[BEGIN Data lines]

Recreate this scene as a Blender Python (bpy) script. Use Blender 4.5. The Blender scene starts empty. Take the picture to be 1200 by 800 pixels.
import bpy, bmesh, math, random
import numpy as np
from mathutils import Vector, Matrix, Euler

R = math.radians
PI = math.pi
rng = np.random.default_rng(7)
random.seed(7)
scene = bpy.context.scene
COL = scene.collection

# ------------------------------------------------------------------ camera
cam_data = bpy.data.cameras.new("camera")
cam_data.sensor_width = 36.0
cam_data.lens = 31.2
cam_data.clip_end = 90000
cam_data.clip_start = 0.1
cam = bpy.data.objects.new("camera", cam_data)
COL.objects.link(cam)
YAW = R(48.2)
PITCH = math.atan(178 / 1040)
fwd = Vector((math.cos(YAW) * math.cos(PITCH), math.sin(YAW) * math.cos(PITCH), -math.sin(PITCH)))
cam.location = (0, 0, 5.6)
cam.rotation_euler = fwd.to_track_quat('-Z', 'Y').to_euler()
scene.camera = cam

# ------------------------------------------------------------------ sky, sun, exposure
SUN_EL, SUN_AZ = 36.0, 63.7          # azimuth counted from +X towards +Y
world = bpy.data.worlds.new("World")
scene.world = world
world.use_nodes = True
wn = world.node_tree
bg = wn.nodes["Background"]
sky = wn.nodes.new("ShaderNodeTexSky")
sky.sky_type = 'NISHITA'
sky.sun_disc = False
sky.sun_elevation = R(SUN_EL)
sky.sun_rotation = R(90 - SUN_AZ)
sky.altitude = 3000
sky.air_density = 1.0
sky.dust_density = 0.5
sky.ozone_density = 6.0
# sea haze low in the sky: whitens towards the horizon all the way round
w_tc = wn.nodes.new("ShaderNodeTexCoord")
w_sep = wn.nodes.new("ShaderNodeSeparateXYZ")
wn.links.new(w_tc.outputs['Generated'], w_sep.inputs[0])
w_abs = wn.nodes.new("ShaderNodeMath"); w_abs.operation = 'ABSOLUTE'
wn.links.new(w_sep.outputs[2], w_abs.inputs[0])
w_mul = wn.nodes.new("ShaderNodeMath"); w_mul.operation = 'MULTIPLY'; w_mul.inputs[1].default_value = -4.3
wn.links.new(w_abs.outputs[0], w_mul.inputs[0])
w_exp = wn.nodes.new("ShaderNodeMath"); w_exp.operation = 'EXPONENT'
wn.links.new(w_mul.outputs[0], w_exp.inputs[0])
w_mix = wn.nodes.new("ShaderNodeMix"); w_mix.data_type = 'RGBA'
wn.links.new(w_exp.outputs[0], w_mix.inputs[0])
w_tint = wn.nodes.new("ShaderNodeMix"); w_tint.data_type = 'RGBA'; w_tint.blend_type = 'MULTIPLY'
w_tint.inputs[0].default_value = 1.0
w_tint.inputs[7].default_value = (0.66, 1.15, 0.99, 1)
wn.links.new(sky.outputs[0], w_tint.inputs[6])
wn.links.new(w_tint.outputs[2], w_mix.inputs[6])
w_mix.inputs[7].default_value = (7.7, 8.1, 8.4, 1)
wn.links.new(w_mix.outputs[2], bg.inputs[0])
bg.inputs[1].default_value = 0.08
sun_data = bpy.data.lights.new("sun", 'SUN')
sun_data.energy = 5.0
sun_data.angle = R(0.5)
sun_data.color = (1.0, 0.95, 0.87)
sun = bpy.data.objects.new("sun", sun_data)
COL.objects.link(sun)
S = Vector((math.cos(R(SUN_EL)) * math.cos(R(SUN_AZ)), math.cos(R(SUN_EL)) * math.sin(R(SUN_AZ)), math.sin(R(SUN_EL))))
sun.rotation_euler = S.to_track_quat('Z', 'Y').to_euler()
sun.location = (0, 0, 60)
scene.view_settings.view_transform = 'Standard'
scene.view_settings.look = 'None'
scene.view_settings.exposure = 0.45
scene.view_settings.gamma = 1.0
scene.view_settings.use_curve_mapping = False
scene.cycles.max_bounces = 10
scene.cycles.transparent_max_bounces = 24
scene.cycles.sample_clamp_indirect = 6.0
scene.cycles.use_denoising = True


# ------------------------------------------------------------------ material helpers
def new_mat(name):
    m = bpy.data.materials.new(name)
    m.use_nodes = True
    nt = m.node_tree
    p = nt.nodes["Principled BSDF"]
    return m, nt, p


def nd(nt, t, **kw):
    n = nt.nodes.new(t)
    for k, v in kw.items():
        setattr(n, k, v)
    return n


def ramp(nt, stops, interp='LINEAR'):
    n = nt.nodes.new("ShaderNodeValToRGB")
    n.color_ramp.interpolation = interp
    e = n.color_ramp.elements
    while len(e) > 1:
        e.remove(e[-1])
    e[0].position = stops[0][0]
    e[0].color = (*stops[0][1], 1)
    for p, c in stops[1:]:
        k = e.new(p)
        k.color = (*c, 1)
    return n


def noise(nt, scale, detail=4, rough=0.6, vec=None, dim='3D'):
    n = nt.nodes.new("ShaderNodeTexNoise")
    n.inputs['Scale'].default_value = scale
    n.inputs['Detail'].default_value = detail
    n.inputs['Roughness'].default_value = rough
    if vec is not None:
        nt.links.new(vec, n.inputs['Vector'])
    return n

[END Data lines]

**Work required**
The lines above should be duplicated exactly.

**Expected output**
Recreate this scene as a Blender Python (bpy) script. Use Blender 4.5. The Blender scene starts empty. Take the picture to be 1200 by 800 pixels.
import bpy, bmesh, math, random
import numpy as np
from mathutils import Vector, Matrix, Euler

R = math.radians
PI = math.pi
rng = np.random.default_rng(7)
random.seed(7)
scene = bpy.context.scene
COL = scene.collection

# ------------------------------------------------------------------ camera
cam_data = bpy.data.cameras.new("camera")
cam_data.sensor_width = 36.0
cam_data.lens = 31.2
cam_data.clip_end = 90000
cam_data.clip_start = 0.1
cam = bpy.data.objects.new("camera", cam_data)
COL.objects.link(cam)
YAW = R(48.2)
PITCH = math.atan(178 / 1040)
fwd = Vector((math.cos(YAW) * math.cos(PITCH), math.sin(YAW) * math.cos(PITCH), -math.sin(PITCH)))
cam.location = (0, 0, 5.6)
cam.rotation_euler = fwd.to_track_quat('-Z', 'Y').to_euler()
scene.camera = cam

# ------------------------------------------------------------------ sky, sun, exposure
SUN_EL, SUN_AZ = 36.0, 63.7          # azimuth counted from +X towards +Y
world = bpy.data.worlds.new("World")
scene.world = world
world.use_nodes = True
wn = world.node_tree
bg = wn.nodes["Background"]
sky = wn.nodes.new("ShaderNodeTexSky")
sky.sky_type = 'NISHITA'
sky.sun_disc = False
sky.sun_elevation = R(SUN_EL)
sky.sun_rotation = R(90 - SUN_AZ)
sky.altitude = 3000
sky.air_density = 1.0
sky.dust_density = 0.5
sky.ozone_density = 6.0
# sea haze low in the sky: whitens towards the horizon all the way round
w_tc = wn.nodes.new("ShaderNodeTexCoord")
w_sep = wn.nodes.new("ShaderNodeSeparateXYZ")
wn.links.new(w_tc.outputs['Generated'], w_sep.inputs[0])
w_abs = wn.nodes.new("ShaderNodeMath"); w_abs.operation = 'ABSOLUTE'
wn.links.new(w_sep.outputs[2], w_abs.inputs[0])
w_mul = wn.nodes.new("ShaderNodeMath"); w_mul.operation = 'MULTIPLY'; w_mul.inputs[1].default_value = -4.3
wn.links.new(w_abs.outputs[0], w_mul.inputs[0])
w_exp = wn.nodes.new("ShaderNodeMath"); w_exp.operation = 'EXPONENT'
wn.links.new(w_mul.outputs[0], w_exp.inputs[0])
w_mix = wn.nodes.new("ShaderNodeMix"); w_mix.data_type = 'RGBA'
wn.links.new(w_exp.outputs[0], w_mix.inputs[0])
w_tint = wn.nodes.new("ShaderNodeMix"); w_tint.data_type = 'RGBA'; w_tint.blend_type = 'MULTIPLY'
w_tint.inputs[0].default_value = 1.0
w_tint.inputs[7].default_value = (0.66, 1.15, 0.99, 1)
wn.links.new(sky.outputs[0], w_tint.inputs[6])
wn.links.new(w_tint.outputs[2], w_mix.inputs[6])
w_mix.inputs[7].default_value = (7.7, 8.1, 8.4, 1)
wn.links.new(w_mix.outputs[2], bg.inputs[0])
bg.inputs[1].default_value = 0.08
sun_data = bpy.data.lights.new("sun", 'SUN')
sun_data.energy = 5.0
sun_data.angle = R(0.5)
sun_data.color = (1.0, 0.95, 0.87)
sun = bpy.data.objects.new("sun", sun_data)
COL.objects.link(sun)
S = Vector((math.cos(R(SUN_EL)) * math.cos(R(SUN_AZ)), math.cos(R(SUN_EL)) * math.sin(R(SUN_AZ)), math.sin(R(SUN_EL))))
sun.rotation_euler = S.to_track_quat('Z', 'Y').to_euler()
sun.location = (0, 0, 60)
scene.view_settings.view_transform = 'Standard'
scene.view_settings.look = 'None'
scene.view_settings.exposure = 0.45
scene.view_settings.gamma = 1.0
scene.view_settings.use_curve_mapping = False
scene.cycles.max_bounces = 10
scene.cycles.transparent_max_bounces = 24
scene.cycles.sample_clamp_indirect = 6.0
scene.cycles.use_denoising = True


# ------------------------------------------------------------------ material helpers
def new_mat(name):
    m = bpy.data.materials.new(name)
    m.use_nodes = True
    nt = m.node_tree
    p = nt.nodes["Principled BSDF"]
    return m, nt, p


def nd(nt, t, **kw):
    n = nt.nodes.new(t)
    for k, v in kw.items():
        setattr(n, k, v)
    return n


def ramp(nt, stops, interp='LINEAR'):
    n = nt.nodes.new("ShaderNodeValToRGB")
    n.color_ramp.interpolation = interp
    e = n.color_ramp.elements
    while len(e) > 1:
        e.remove(e[-1])
    e[0].position = stops[0][0]
    e[0].color = (*stops[0][1], 1)
    for p, c in stops[1:]:
        k = e.new(p)
        k.color = (*c, 1)
    return n


def noise(nt, scale, detail=4, rough=0.6, vec=None, dim='3D'):
    n = nt.nodes.new("ShaderNodeTexNoise")
    n.inputs['Scale'].default_value = scale
    n.inputs['Detail'].default_value = detail
    n.inputs['Roughness'].default_value = rough
    if vec is not None:
        nt.links.new(vec, n.inputs['Vector'])
    return n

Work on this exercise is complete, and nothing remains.